* _Collected material_:
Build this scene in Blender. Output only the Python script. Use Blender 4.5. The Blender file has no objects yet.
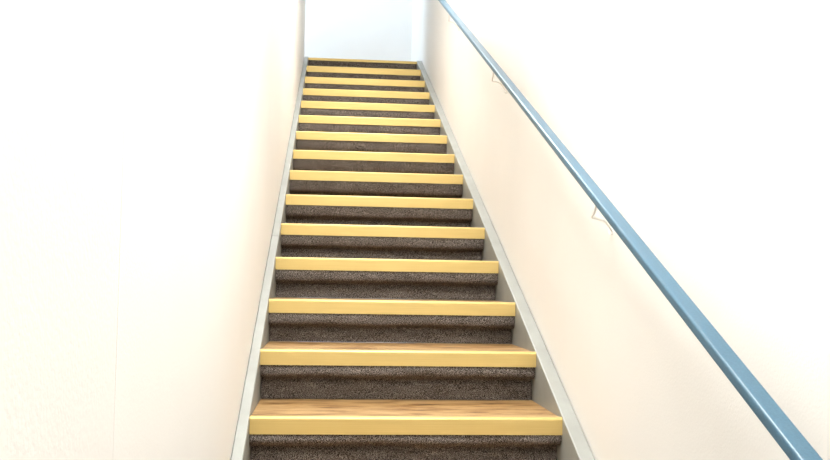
import bpy, bmesh, math, random
from mathutils import Matrix, Vector, noise

S = bpy.context.scene
COL = S.collection
random.seed(4)

# ---------------------------------------------------------------- dimensions
G, R, W = 0.40046, 0.175, 1.0026        # going, rise, clear width between the stringers
REC = 0.058                             # riser recess behind the nosing
HB = 0.0523                             # height of the gold strip
NV = 14                                 # steps below the landing
XL, XR = -0.5375, 0.5515                # wall faces
SLOPE = R / G
ANG = math.atan2(R, G)
FLOOR_Z = -2 * R
LAND_Y, LAND_Z = NV * G, NV * R
CEIL_Z = 4.95
LOW_Z = 2.6                             # ceiling over the foot of the stairs
BACK_Y = LAND_Y + 1.25                   # wall at the top
FRONT_Y = -4.6                          # wall behind the viewer
DZ = [-.002, .0035, -.0009, .0007, -.0018, -.0001, -.0011, -.0042, -.0011, -.0007, .0008, .0005, .0026, .010]

# ---------------------------------------------------------------- helpers
def link(name, bm, m, parent=None, smooth=False):
    me = bpy.data.meshes.new(name)
    bmesh.ops.recalc_face_normals(bm, faces=bm.faces)
    bm.to_mesh(me); bm.free()
    for p in me.polygons:
        p.use_smooth = smooth
    me.materials.append(m)
    o = bpy.data.objects.new(name, me)
    COL.objects.link(o)
    o.parent = parent
    return o

def empty(name, loc=(0, 0, 0), parent=None):
    o = bpy.data.objects.new(name, None)
    o.empty_display_size = 0.1
    o.location = loc
    COL.objects.link(o)
    o.parent = parent
    return o

def add_box(bm, lo, hi):
    vs = [bm.verts.new((x, y, z)) for x in (lo[0], hi[0]) for y in (lo[1], hi[1]) for z in (lo[2], hi[2])]
    for f in ((0, 1, 3, 2), (4, 6, 7, 5), (0, 4, 5, 1), (2, 3, 7, 6), (0, 2, 6, 4), (1, 5, 7, 3)):
        bm.faces.new([vs[i] for i in f])

def box(lo, hi):
    bm = bmesh.new(); add_box(bm, lo, hi); return bm

def prism_x(pts, x0, x1, nx=1, fn=None):
    """closed (y, z) outline swept along x"""
    bm = bmesh.new(); rings = []
    for i in range(nx + 1):
        x = x0 + (x1 - x0) * i / nx
        ring = []
        for j, (y, z) in enumerate(pts):
            dx, dy, dz = fn(x, j) if fn else (0, 0, 0)
            ring.append(bm.verts.new((x + dx, y + dy, z + dz)))
        rings.append(ring)
    n = len(pts)
    for a, b in zip(rings, rings[1:]):
        for j in range(n):
            bm.faces.new((a[j], a[(j + 1) % n], b[(j + 1) % n], b[j]))
    bm.faces.new(rings[0][::-1]); bm.faces.new(rings[-1])
    return bm

def bevel(o, w, seg=2):
    m = o.modifiers.new('bevel', 'BEVEL'); m.width = w; m.segments = seg; m.limit_method = 'ANGLE'
    return o

def tube(bm, pts, r, n=12):
    """round tube along a polyline of Vectors"""
    rings = []
    for i, p in enumerate(pts):
        a = pts[max(i - 1, 0)]; b = pts[min(i + 1, len(pts) - 1)]
        t = (b - a).normalized()
        s = t.cross(Vector((0, 1, 0)))
        s = s.normalized() if s.length > 1e-4 else Vector((1, 0, 0))
        u = s.cross(t)
        rings.append([bm.verts.new(p + r * (math.cos(k * 2 * math.pi / n) * s + math.sin(k * 2 * math.pi / n) * u)) for k in range(n)])
    for a, b in zip(rings, rings[1:]):
        for k in range(n):
            bm.faces.new((a[k], a[(k + 1) % n], b[(k + 1) % n], b[k]))
    bm.faces.new(rings[0][::-1]); bm.faces.new(rings[-1])

# ---------------------------------------------------------------- materials
def lin(c):
    return tuple((v / 255 / 12.92) if v / 255 <= .04045 else ((v / 255 + .055) / 1.055) ** 2.4 for v in c) + (1,)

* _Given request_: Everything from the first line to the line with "random.seed(4)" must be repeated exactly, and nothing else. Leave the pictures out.

* _Expected answer_:
Build this scene in Blender. Output only the Python script. Use Blender 4.5. The Blender file has no objects yet.
import bpy, bmesh, math, random
from mathutils import Matrix, Vector, noise

S = bpy.context.scene
COL = S.collection
random.seed(4)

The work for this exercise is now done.